13 Sep 2015

Petrels return to Bream Head

10:29 am on 13 September 2015

Greyfaced petrel sea birds have been discovered nesting in the cliffs of Whangarei's Bream Head reserve for the first time in about 100 years.

A grey faced petrel discovered at Bream Head, Whangarei.

A grey faced petrel discovered at Bream Head, Whangarei. Photo: Supplied

The reserves trust has been working to get rid of pests and predators from the 800 hectare reserve.

This is the fourth year of a five-year community plan supported by the Department of Conservation (DOC) to restore the reserve and reintroduce native wildlife.

The trust's project manager, Adam Willets, says the discovery is rewarding because it means the birds feel safe to return.

Mr Willet said it was an exciting moment when he discovered the nest while he was hanging over a cliff dropping bait lines.

"It was quite an amazing buzz, but the thing about it is you're not allowed to jump around or make a lot of noise so there was a lot of fist pumping into the air and high fives to myself.

"But I had to be very careful not to disturb the birds on their eggs."

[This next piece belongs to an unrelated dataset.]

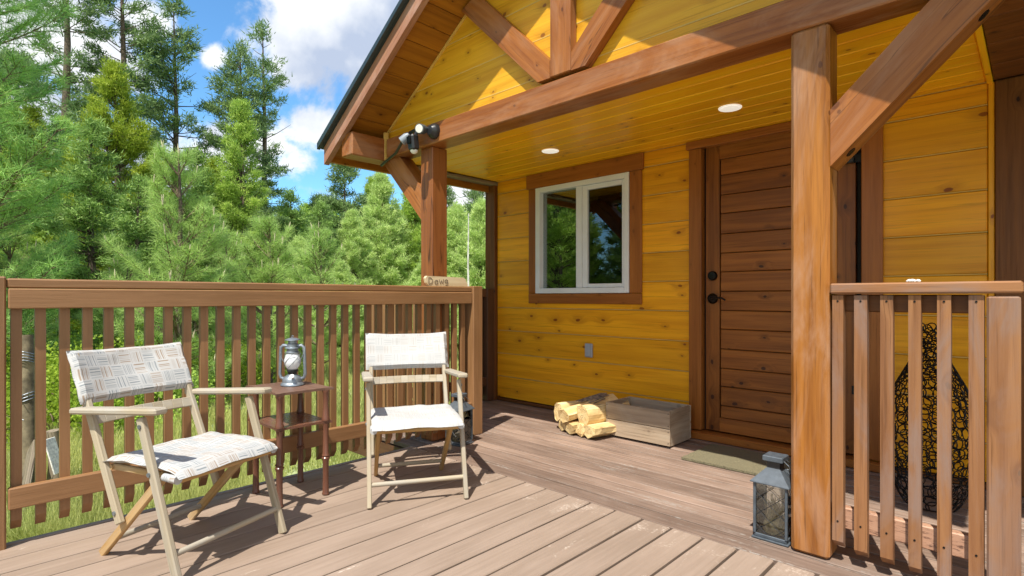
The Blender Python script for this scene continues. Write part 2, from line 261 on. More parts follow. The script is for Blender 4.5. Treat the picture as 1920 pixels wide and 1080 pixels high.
# ------------------------------------------------------------------ mesh helpers
def norm(v): v = np.asarray(v, float); return v/np.linalg.norm(v)
class MB:
    def __init__(s): s.V = []; s.F = []; s.G = []; s.Rn = []; s.n = 0
    def add(s, v, f, g=None, rn=None):
        v = np.asarray(v, float).reshape(-1, 3)
        if g is None: g = v + rng.uniform(-20, 20, 3)*0
        if rn is None: rn = random.random()
        s.V.append(v); s.G.append(np.asarray(g, float)); s.Rn.append(np.full(len(v), rn)); s.F += [tuple(i+s.n for i in q) for q in f]; s.n += len(v)
    def board(s, c, ux, uy, L, Wd, T, ch=.004, seg=1, wob=0):
        ux = norm(ux); uy = np.asarray(uy, float); uy = norm(uy-ux*np.dot(ux, uy)); uz = np.cross(ux, uy); c = np.asarray(c, float)
        ch = min(ch, L/3, Wd/3, T/3); v = []; h = (L/2, Wd/2, T/2)
        for sx in (-1, 1):
            for sy in (-1, 1):
                for sz in (-1, 1):
                    v += [(sx*h[0], sy*(h[1]-ch), sz*(h[2]-ch)), (sx*(h[0]-ch), sy*h[1], sz*(h[2]-ch)), (sx*(h[0]-ch), sy*(h[1]-ch), sz*h[2])]
        I = lambda sx, sy, sz, a: ((sx > 0)*4+(sy > 0)*2+(sz > 0))*3+a
        f = []
        for a in range(3):
            o = [q for q in range(3) if q != a]
            for sg in (-1, 1):
                q = []
                for (p, r) in ((-1, -1), (1, -1), (1, 1), (-1, 1)):
                    k = [0, 0, 0]; k[a] = sg; k[o[0]] = p; k[o[1]] = r; q.append(I(*k, a))
                f.append(q)
        for a in range(3):
            o = [q for q in range(3) if q != a]
            for p in (-1, 1):
                for r in (-1, 1):
                    k1 = [0, 0, 0]; k1[a] = -1; k1[o[0]] = p; k1[o[1]] = r; k2 = list(k1); k2[a] = 1
                    f.append([I(*k1, o[0]), I(*k2, o[0]), I(*k2, o[1]), I(*k1, o[1])])
        for sx in (-1, 1):
            for sy in (-1, 1):
                for sz in (-1, 1): f.append([I(sx, sy, sz, 0), I(sx, sy, sz, 1), I(sx, sy, sz, 2)])
        v = np.array(v)
        w = c+v[:, :1]*ux+v[:, 1:2]*uy+v[:, 2:]*uz
        s.add(w, f, v+rng.uniform(-30, 30, 3))
    def box(s, x0, x1, y0, y1, z0, z1, grain='x', ch=.004):
        c = ((x0+x1)/2, (y0+y1)/2, (z0+z1)/2); d = (x1-x0, y1-y0, z1-z0); E = np.eye(3)
        a = 'xyz'.index(grain); o = [i for i in range(3) if i != a]
        s.board(c, E[a], E[o[0]], d[a], d[o[0]], d[o[1]], ch)
        return s
    def stick(s, p0, p1, wd, th, up=(0, 0, 1), ch=.004):
        p0 = np.asarray(p0, float); p1 = np.asarray(p1, float)
        s.board((p0+p1)/2, p1-p0, up, np.linalg.norm(p1-p0), wd, th, ch); return s
    def prism(s, poly, y0, y1, axis='y', gdir=(1, 0), ch=0):
        n = len(poly); P = np.array(poly, float); v = []
        for y in (y0, y1):
            for p in P: v.append({'y': (p[0], y, p[1]), 'x': (y, p[0], p[1]), 'z': (p[0], p[1], y)}[axis])
        f = [list(range(n)), list(range(2*n-1, n-1, -1))]+[[i, (i+1) % n, n+(i+1) % n, n+i] for i in range(n)]
        gd = norm(list(gdir)); pd = np.array([-gd[1], gd[0]])
        g = [(np.dot(P[i % n], gd), np.dot(P[i % n], pd), (y0 if i < n else y1)) for i in range(2*n)]
        s.add(v, f, np.array(g)+rng.uniform(-30, 30, 3)); return s
    def tube(s, pts, rad, n=8, cap=True):
        P = np.asarray(pts, float); m = len(P); rad = np.broadcast_to(rad, m)
        T = np.gradient(P, axis=0); T /= np.linalg.norm(T, axis=1)[:, None]+1e-9
        ref = np.array([0, 0, 1.]) if abs(T[0][2]) < .9 else np.array([1., 0, 0]); a = np.cross(T[0], ref); a /= np.linalg.norm(a)
        v = []; g = []; L = 0; off = rng.uniform(-30, 30, 3)
        for i in range(m):
            a = a-T[i]*np.dot(a, T[i]); a /= np.linalg.norm(a)+1e-9; b = np.cross(T[i], a)
            if i: L += np.linalg.norm(P[i]-P[i-1])
            for k in range(n):
                t = 2*math.pi*k/n; q = (a*math.cos(t)+b*math.sin(t))*rad[i]; v.append(P[i]+q); g.append(off+[L, rad[i]*math.cos(t), rad[i]*math.sin(t)])
        f = [[i*n+k, i*n+(k+1) % n, (i+1)*n+(k+1) % n, (i+1)*n+k] for i in range(m-1) for k in range(n)]
        if cap: f += [list(range(n-1, -1, -1)), [(m-1)*n+k for k in range(n)]]
        s.add(v, f, g); return s
    def loop(s, pts, rad, n=5):
        P = np.asarray(pts, float); m = len(P); v = []
        for i in range(m):
            T = norm(P[(i+1) % m]-P[i-1]); ref = np.array([0, 0, 1.]) if abs(T[2]) < .8 else np.array([1., 0, 0]); a = norm(np.cross(T, ref)); b = np.cross(T, a)
            for k in range(n): t = 2*math.pi*k/n; v.append(P[i]+(a*math.cos(t)+b*math.sin(t))*rad)
        f = [[i*n+k, i*n+(k+1) % n, ((i+1) % m)*n+(k+1) % n, ((i+1) % m)*n+k] for i in range(m) for k in range(n)]
        s.add(v, f); return s
    def lathe(s, prof, c=(0, 0, 0), n=24):
        v = []; m = len(prof)
        for (r, z) in prof:
            for k in range(n): t = 2*math.pi*k/n; v.append((c[0]+r*math.cos(t), c[1]+r*math.sin(t), c[2]+z))
        f = [[i*n+k, i*n+(k+1) % n, (i+1)*n+(k+1) % n, (i+1)*n+k] for i in range(m-1) for k in range(n)]
        f += [list(range(n-1, -1, -1)), [(m-1)*n+k for k in range(n)]]
        s.add(v, f); return s
    def xf(s, M4):
        M4 = np.array(M4)
        s.V = [(v@M4[:3, :3].T)+M4[:3, 3] for v in s.V]; return s
    def build(s, name, mat, parent=None, smooth=False, world=True):
        V = np.concatenate(s.V)
        if parent is not None and world:
            q = parent
            while q is not None: V = V-np.array(q.location); q = q.parent
        me = bpy.data.meshes.new(name); me.from_pydata(V.tolist(), [], s.F); me.validate()
        if len(me.vertices) == len(V):
            a = me.attributes.new('gc', 'FLOAT_VECTOR', 'POINT'); a.data.foreach_set('vector', np.concatenate(s.G).astype(np.float32).ravel())
            a = me.attributes.new('rn', 'FLOAT', 'POINT'); a.data.foreach_set('value', np.concatenate(s.Rn).astype(np.float32))
        import bmesh
        bm = bmesh.new(); bm.from_mesh(me); bmesh.ops.recalc_face_normals(bm, faces=bm.faces); bm.to_mesh(me); bm.free()
        if smooth:
            me.polygons.foreach_set('use_smooth', [True]*len(me.polygons)); me.set_sharp_from_angle(angle=R(40))
        me.materials.append(mat)
        o = bpy.data.objects.new(name, me); COL.objects.link(o); o.parent = parent
        return o
def tag(o, label=None, cat=None, group=None, kind=None):
    if label: o['label'] = label
    if cat: o['category'] = cat
    if group: o['group'] = group
    if kind: o['kind'] = kind
    return o
def empty(name, loc=(0, 0, 0), label=None, cat=None, group=None, rz=0):
    o = bpy.data.objects.new(name, None); COL.objects.link(o); o.location = loc; o.rotation_euler = (0, 0, rz); o.empty_display_size = .1
    return tag(o, label, cat, group)
def kids(o): return [c for c in bpy.data.objects if c.parent == o]
def copy_tree(o, parent=None):
    c = o.copy(); COL.objects.link(c); c.parent = parent
    for ch in kids(o): copy_tree(ch, c)
    return c
def tri_obj(name, T, rn, mat, parent=None):
    """T: (n,3,3) triangles, rn: (n,)"""
    n = len(T); me = bpy.data.meshes.new(name)
    me.vertices.add(n*3); me.vertices.foreach_set('co', T.astype(np.float32).ravel())
    me.loops.add(n*3); me.loops.foreach_set('vertex_index', np.arange(n*3, dtype=np.int32))
    me.polygons.add(n); me.polygons.foreach_set('loop_start', np.arange(0, n*3, 3, dtype=np.int32)); me.polygons.foreach_set('loop_total', np.full(n, 3, dtype=np.int32))
    me.update(calc_edges=True)
    a = me.attributes.new('rn', 'FLOAT', 'POINT'); a.data.foreach_set('value', np.repeat(rn, 3).astype(np.float32))
    me.materials.append(mat)
    o = bpy.data.objects.new(name, me); COL.objects.link(o); o.parent = parent
    return o

# ================================================================== GROUND
GZ = -.42
M = MT('meadow_soil'); g = M.n('ShaderNodeTexCoord').outputs['Object']
n1 = M.noise(g, .35, 6, .6); n2 = M.noise(g, 6, 5, .65)
c = M.mix(M.mr(n1, .35, .65), (.22, .29, .10, 1), (.36, .41, .19, 1)); c = M.mix(M.mr(n2, .5, .72), c, (.34, .30, .22, 1))
M.l(c, M.b.inputs['Base Color']); M.b.inputs['Roughness'].default_value = .95; M.bump(n2, .8, .05)
gm = M.m
gx = np.concatenate([[-900, -400, -200, -120, -80], np.linspace(-60, 30, 61), [60, 120, 300, 900]])
gv = []; gf = []
for j, y in enumerate(gx+20):
    for i, x in enumerate(gx):
        d = math.hypot(x, y); z = GZ + .10*mn.noise(Vector((x*.25, y*.25, 0)))*min(1, d/6) + max(0, (d-30))*.0
        gv.append((x, y, z))
nx = len(gx)
for j in range(nx-1):
    for i in range(nx-1): gf.append((j*nx+i, j*nx+i+1, (j+1)*nx+i+1, (j+1)*nx+i))
b = MB(); b.add(gv, gf); tag(b.build('ground', gm, smooth=True), 'grassy meadow ground around the raised deck', None, None, 'structure')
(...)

Colonies of the large grey bird still exist on pest-free islands such as Hen and Chickens, and have been translocated to Matakohe Limestone Island.

The trust received $160,000 from DOC last year to help restore the reserve and reintroduce native wildlife to the peninsula.

In 2013 a new species of skink discovered at the reserve. It is now being studied and officially classified.

The chair of the trust, Glen Innes, said the discoveries of the greyfaced petrel and the new skink species were motivating and shows trust members that they are on the right track.